Il Fatto Quotidiano

I danni di Caronte alla retorica degli onorevoli

- » SILVIA TRUZZI

Prosegue questa settimana la nostra serie sugli effetti dei fenomeni meteorolog­ici estremi sui nostri politici, costretti alla damnatio del pulpito anche mentre imperversa­no i Lucifero e i Caronte. Nella top ten dei danni da caldo tra i primi classifica­ti si trova l’onorevole David Ermini del Pd che intervenen­do a una puntata di Omnibus ha parlato della situazione in cui si trova l’Italia dopo il 4 dicembre: “Adesso tutti si leccano le ferite ma nessuno ha chiesto scusa per quel no al referendum del 4 dicembre”. Ci vorrebbero, qui, teschi e punti esclamativ­i come si usava nei vecchi fumetti per esprimere l’inesprimib­ile, imprecazio­ni e parolacce che sui giornali non sono educate. Ma come commentare altrimenti l’evidente disprezzo per il popolo sovrano che il 4 dicembre ha sonorament­e bocciato il referendum? Disprezzo aggravato dal fatto che a pronunciar­e quelle parole, che non si possono definire un lapsus, è stato un rappresent­ate del medesimo popolo, il quale dovrebbe avere quanto meno una idea vaga di cosa significhi la parola “democrazia”.

A PROPOSITO DI CITTADINI , si è espresso anche il segretario del Pd. A chi gli chiedeva se fosse disposto a fare un passo indietro come possibile presidente del Consiglio, Renzi ha risposto: “Chi va a Palazzo Chigi lo decidono i voti degli italiani, non i giornalist­i e neanche le speranze dei militanti”. Come sempre quando il segretario dem apre bocca, sui social si scatenano putiferi (non solo per via del suo “caratterac­cio”). Nel gioco del “trova l’errore nei discorsi di Renzi”, in molti hanno segnalato che in una repubblica parlamenta­re è il presidente della Repubblica a dare l’incarico al presidente del Consiglio per formare il governo. È verosimile che l’ex premier non avesse bisogno di un ripasso di diritto costituzio­nale, ma che intendesse rivendicar­e il primato del popolo nel decidere le maggioranz­e con le elezioni (che peraltro vengono rimandate con ogni scusa). Purtroppo Renzi anche quando dice cose giuste per quanto ovvie, riesce a sbagliare. Correndo con la memoria ai giorni dell’#enricostai­sereno è doveroso ricordare le modalità con cui arrivò a Palazzo Chigi, senza nemmeno essere parlamenta­re. Vero, era diventato segretario del maggior partito di governo, ma un leader di quell’area c’era già: difficile far passare lo strappo come una mossa dettata da esigenze di maggiore democrazia. Ce n’è anche per il ministro Delrio che, intervenen­do sulle dimissioni di Bruno Rota dall’Atac, ha spiegato che siccome lui è un bravo manager bisogna dargli retta a proposito del salvataggi­o della municipali­zzata romana. Fa sorridere se si pensa che il medesimo manager – proprio lui, non un omonimo – a malincuore ha dovuto lasciare Atm (l’azienda dei trasporti milanese) che aveva guidato con successo per sei anni a causa di insanabili dissapori con il neosindaco Sala. Può essere che nel tragitto Milano – Roma Rota si diventato ancor più capace. Più verosimile che tra le ragioni dell’endorsemen­t ministeria­le risiedano questioni di opportunit­à politica.

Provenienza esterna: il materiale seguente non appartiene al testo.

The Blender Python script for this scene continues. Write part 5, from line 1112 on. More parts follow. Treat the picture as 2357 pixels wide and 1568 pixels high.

Last but not least: non abbiamo ritenuto salubre per i nostri lettori dedicare un’intera rubrica al “dipartimen­to mamme” del Pd e relativi strascichi polemici. La disgraziat­a frase di Patrizia Prestipino (“se uno vuole continuare la nostra razza è chiaro che in Italia bisogna iniziare a dare un sostegno concreto alle mamme e alle famiglie, altrimenti si rischia l’estinzione”) è stata sufficient­emente sbeffeggia­ta. Ma per ridere davvero bisognava ascoltare il seguito: “La genitorial­ità viene spesso lasciata da sola, le mamme omosessual­i vanno aiutate, donne o uomini che siano”. Prima di parlare, anche se fa caldo, contate fino a dieci. Per favore.